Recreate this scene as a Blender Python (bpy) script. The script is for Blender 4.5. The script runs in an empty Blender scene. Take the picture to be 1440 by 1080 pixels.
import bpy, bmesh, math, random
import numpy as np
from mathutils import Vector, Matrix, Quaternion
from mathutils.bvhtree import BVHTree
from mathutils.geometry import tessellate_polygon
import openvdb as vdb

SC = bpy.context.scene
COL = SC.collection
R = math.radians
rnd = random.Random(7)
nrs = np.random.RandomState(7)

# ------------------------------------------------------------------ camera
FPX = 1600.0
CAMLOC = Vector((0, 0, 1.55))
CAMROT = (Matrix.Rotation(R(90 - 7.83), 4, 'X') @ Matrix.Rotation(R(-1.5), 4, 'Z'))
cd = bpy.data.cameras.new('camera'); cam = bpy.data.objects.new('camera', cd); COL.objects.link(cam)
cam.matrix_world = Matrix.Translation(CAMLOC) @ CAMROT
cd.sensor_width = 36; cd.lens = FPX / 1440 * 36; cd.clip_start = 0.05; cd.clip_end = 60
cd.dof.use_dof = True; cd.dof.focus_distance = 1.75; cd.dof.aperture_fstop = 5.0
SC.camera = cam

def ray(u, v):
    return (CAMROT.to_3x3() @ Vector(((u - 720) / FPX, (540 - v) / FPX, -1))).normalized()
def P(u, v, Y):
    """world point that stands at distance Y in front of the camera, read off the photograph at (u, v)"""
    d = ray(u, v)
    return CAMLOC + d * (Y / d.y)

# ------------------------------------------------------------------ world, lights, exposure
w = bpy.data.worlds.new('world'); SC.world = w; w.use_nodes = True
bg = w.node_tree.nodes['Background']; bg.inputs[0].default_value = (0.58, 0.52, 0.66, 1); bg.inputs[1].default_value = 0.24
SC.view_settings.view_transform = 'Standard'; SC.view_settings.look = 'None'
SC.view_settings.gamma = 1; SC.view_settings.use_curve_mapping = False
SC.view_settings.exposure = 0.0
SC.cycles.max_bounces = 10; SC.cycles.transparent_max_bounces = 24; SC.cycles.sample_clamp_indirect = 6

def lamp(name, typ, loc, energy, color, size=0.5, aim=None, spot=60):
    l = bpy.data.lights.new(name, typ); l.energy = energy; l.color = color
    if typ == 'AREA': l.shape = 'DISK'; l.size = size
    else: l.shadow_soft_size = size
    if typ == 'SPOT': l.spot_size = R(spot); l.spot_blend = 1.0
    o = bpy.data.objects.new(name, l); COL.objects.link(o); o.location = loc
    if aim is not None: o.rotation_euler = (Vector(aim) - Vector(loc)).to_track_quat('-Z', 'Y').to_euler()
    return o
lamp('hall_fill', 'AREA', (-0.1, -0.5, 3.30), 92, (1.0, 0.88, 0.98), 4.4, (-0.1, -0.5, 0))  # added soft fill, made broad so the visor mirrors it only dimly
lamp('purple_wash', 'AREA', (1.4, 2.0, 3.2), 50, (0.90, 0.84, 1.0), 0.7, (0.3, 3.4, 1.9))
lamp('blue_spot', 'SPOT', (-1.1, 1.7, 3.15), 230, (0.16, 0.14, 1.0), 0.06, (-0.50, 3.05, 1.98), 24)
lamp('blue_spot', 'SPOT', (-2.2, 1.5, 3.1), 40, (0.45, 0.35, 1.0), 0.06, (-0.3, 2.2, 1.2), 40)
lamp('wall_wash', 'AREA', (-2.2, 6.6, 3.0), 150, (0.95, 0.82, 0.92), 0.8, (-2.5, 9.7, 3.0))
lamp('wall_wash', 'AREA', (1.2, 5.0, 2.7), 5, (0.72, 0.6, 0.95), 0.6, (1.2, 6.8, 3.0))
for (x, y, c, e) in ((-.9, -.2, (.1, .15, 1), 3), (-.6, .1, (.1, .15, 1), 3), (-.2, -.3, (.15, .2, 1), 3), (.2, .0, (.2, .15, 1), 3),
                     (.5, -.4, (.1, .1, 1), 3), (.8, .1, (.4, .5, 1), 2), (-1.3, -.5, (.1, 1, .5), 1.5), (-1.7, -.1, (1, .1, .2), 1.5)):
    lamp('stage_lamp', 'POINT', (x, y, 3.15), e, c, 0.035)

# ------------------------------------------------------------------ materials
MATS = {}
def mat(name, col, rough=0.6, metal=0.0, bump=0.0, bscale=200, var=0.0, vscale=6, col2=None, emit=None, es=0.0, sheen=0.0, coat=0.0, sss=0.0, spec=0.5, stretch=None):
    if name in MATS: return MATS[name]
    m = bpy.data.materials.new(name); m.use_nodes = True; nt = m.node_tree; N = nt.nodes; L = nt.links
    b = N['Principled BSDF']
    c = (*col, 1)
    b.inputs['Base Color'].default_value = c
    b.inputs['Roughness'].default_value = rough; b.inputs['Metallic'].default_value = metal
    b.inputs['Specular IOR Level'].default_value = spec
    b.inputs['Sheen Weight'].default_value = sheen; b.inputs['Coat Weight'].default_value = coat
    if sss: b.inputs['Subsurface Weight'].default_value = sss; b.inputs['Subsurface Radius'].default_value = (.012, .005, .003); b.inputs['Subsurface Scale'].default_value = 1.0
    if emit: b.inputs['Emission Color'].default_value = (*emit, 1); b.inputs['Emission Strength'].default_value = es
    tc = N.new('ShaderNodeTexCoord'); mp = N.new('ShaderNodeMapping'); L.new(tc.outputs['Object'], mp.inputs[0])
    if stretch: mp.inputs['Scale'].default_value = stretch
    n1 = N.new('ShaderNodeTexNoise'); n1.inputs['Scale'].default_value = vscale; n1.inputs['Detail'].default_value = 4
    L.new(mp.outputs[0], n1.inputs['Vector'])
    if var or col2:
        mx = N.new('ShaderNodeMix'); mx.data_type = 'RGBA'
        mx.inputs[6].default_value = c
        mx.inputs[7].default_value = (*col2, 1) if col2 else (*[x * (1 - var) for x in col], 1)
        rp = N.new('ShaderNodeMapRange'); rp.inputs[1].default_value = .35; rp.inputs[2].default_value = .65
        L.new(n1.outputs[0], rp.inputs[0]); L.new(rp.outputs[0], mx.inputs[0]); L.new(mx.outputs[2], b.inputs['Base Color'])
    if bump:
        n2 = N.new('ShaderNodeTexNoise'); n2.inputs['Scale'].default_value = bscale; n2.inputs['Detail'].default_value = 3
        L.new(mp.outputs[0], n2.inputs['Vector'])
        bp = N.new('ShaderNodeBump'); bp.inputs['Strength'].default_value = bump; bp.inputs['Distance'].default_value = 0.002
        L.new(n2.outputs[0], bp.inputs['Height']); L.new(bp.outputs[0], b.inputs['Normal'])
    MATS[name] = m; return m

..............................

# Task brief
Within the material above, find the lines that contain the word "scene"; copy them.

# Complete answer
Recreate this scene as a Blender Python (bpy) script. The script is for Blender 4.5. The script runs in an empty Blender scene. Take the picture to be 1440 by 1080 pixels.
SC = bpy.context.scene